(Do this): Only the lines from the start of the material through the line containing "def lnk(nt, a, b): nt.links.new(a, b)" are to be extracted, exactly as they appear.

(Data section):
-- begin --

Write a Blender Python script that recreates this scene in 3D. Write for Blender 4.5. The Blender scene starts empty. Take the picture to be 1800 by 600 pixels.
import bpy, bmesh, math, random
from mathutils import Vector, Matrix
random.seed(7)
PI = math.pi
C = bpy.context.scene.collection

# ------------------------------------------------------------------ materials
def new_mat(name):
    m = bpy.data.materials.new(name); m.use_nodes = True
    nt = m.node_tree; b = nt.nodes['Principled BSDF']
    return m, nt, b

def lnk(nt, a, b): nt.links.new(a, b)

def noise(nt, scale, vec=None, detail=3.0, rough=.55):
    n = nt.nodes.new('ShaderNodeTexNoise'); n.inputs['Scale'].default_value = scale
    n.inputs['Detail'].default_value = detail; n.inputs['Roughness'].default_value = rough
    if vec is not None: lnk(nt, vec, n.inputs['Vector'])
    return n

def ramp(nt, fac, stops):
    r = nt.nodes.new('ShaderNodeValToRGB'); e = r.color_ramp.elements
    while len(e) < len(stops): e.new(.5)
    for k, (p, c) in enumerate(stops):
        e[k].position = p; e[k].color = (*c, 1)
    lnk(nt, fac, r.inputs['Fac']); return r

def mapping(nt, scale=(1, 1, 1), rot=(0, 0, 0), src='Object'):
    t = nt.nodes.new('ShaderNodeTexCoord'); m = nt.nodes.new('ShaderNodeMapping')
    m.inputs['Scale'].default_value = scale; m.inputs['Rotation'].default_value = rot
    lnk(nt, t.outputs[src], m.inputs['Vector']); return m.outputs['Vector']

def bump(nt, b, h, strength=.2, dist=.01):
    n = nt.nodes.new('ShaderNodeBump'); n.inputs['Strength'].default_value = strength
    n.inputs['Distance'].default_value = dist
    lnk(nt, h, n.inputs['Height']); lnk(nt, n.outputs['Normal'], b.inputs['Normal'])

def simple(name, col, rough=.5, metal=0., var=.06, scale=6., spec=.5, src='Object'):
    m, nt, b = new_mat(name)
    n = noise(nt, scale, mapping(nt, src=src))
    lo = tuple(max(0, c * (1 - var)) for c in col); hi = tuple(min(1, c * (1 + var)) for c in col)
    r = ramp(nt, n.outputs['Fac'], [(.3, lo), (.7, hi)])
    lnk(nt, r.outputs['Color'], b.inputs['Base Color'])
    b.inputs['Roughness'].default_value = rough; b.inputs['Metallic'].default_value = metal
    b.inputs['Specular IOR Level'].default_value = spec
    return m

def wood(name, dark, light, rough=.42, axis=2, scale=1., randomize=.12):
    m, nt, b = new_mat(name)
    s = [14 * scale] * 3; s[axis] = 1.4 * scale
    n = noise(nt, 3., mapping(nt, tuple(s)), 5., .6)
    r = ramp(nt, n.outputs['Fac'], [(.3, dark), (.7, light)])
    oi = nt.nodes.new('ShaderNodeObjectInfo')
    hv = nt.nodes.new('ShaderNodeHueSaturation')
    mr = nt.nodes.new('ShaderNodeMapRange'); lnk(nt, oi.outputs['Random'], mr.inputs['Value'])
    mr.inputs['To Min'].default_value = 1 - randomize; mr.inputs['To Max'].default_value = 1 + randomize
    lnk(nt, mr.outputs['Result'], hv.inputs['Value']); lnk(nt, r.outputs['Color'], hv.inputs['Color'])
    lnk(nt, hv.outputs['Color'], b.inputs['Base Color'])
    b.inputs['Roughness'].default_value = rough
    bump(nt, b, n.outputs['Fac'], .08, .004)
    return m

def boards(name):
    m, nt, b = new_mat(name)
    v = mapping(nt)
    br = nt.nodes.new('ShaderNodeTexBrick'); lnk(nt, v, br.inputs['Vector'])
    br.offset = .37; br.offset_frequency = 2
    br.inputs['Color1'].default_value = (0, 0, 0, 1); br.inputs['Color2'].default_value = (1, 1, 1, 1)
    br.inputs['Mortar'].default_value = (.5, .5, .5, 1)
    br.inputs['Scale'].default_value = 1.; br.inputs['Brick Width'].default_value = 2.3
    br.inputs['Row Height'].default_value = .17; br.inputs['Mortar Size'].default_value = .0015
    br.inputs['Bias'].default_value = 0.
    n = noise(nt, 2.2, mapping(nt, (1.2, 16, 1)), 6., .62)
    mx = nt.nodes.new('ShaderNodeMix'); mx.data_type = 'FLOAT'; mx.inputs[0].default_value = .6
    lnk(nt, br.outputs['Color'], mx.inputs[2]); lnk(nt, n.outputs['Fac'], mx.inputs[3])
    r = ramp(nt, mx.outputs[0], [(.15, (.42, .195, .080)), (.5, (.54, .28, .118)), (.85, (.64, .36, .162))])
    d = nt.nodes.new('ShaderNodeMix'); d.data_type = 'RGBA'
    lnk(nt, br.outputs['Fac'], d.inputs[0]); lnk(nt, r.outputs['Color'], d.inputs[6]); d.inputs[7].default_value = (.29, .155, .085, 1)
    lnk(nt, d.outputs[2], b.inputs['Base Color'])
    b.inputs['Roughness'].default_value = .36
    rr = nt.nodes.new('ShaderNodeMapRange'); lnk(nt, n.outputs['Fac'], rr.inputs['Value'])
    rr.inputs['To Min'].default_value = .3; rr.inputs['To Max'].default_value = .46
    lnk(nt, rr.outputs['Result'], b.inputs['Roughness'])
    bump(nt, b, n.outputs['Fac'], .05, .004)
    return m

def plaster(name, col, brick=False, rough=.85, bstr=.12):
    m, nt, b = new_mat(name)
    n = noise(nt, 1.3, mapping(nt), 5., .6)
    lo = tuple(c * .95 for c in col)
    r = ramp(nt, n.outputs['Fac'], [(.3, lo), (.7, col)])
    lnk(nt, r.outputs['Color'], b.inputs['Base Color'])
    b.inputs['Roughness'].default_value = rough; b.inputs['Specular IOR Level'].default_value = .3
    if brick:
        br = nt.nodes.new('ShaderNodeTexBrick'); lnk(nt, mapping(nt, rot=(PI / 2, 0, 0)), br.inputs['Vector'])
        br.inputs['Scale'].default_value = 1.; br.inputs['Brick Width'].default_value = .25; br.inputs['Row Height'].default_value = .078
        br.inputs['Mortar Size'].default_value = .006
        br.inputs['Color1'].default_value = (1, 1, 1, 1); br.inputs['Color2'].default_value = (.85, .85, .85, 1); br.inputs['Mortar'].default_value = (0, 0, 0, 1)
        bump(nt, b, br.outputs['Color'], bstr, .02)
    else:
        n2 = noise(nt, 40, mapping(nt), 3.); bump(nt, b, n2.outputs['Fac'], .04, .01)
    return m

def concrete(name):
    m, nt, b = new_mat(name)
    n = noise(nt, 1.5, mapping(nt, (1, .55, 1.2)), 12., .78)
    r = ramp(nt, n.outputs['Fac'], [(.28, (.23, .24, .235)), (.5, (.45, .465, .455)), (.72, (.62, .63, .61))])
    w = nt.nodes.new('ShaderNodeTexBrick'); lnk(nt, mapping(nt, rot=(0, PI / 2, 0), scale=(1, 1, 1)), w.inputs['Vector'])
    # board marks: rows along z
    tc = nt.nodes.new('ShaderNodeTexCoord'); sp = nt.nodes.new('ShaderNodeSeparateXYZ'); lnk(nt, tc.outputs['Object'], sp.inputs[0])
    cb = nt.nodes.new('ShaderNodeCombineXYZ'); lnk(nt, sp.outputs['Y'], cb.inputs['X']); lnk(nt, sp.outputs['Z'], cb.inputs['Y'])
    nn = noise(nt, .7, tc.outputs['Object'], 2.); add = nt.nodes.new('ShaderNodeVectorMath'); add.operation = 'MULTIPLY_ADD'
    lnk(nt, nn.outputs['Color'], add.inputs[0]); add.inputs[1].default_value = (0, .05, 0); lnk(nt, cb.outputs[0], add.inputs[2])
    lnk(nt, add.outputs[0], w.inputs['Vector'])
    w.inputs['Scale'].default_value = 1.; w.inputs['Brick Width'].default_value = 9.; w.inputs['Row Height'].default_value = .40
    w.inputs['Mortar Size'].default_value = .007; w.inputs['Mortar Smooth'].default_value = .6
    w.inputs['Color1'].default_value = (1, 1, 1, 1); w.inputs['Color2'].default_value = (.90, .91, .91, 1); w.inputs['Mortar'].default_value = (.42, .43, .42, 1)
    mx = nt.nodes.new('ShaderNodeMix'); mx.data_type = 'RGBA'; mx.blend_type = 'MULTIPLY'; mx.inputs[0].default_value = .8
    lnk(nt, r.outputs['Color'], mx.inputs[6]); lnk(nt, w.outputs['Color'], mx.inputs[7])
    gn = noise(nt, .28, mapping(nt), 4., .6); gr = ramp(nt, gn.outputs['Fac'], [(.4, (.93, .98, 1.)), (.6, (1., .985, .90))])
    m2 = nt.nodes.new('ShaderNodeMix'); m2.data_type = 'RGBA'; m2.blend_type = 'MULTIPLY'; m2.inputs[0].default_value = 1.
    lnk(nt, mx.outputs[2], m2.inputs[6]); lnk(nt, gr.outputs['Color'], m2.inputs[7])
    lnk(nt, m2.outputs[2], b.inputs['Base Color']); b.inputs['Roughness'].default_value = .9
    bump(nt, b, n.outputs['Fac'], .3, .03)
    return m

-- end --

(Solution to this problem):
Write a Blender Python script that recreates this scene in 3D. Write for Blender 4.5. The Blender scene starts empty. Take the picture to be 1800 by 600 pixels.
import bpy, bmesh, math, random
from mathutils import Vector, Matrix
random.seed(7)
PI = math.pi
C = bpy.context.scene.collection

# ------------------------------------------------------------------ materials
def new_mat(name):
    m = bpy.data.materials.new(name); m.use_nodes = True
    nt = m.node_tree; b = nt.nodes['Principled BSDF']
    return m, nt, b

def lnk(nt, a, b): nt.links.new(a, b)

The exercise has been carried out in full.